MAUS BY ART SPIEGELMAN STUDY GUIDE TOOLKIT

book cover

Maus is arguably the most well-known autobiographical comic in the West. Art Spiegelman’s graphic narrative catapulted the medium into the popular imagination as a form that could tell “serious” stories. While Spiegelman and other creators including Justin Green and Trina Robbins had been using the comics form to explore powerful stories of personal experience for decades, Maus revolutionized the industry by bringing new, focused attention to the form and its capabilities.

TOOL KIT

This toolkit is one of the many resources offered by Get Graphic! with the Ohio Center for the Book at Cleveland Public Library. There are two PDF versions available for download: individual 8.5 x 11 sheets or onto 11 x 17 sheets which can be folded into an 8.5 x 11 booklet.

MORE ABOUT THIS TITLE

Spiegelman’s Maus documents in comics form the story of Art’s father, Vladek Spiegelman, who survived the Holocaust. Vladek lived in Poland when the Nazis invaded and occupied the country, creating ghettos and concentration camps, and murdering millions.

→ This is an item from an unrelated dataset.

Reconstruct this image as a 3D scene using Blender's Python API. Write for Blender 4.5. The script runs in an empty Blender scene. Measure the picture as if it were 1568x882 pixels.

Spiegelman documents his father’s story in comic form, drawing upon recorded interviews. Overlaying past and present, Art Spiegelman displays the impact of his father’s trauma on his childhood and adult life, revealing a story of intergenerational transmission of trauma as Art carries with him his father’s history and pain.

Art Spiegelman’s comic won a special Pulitzer Prize in 1992, and it has since been recognized by many cartoonists, from Marjane Satrapi to Alison Bechdel, as influential to their own long-form comics.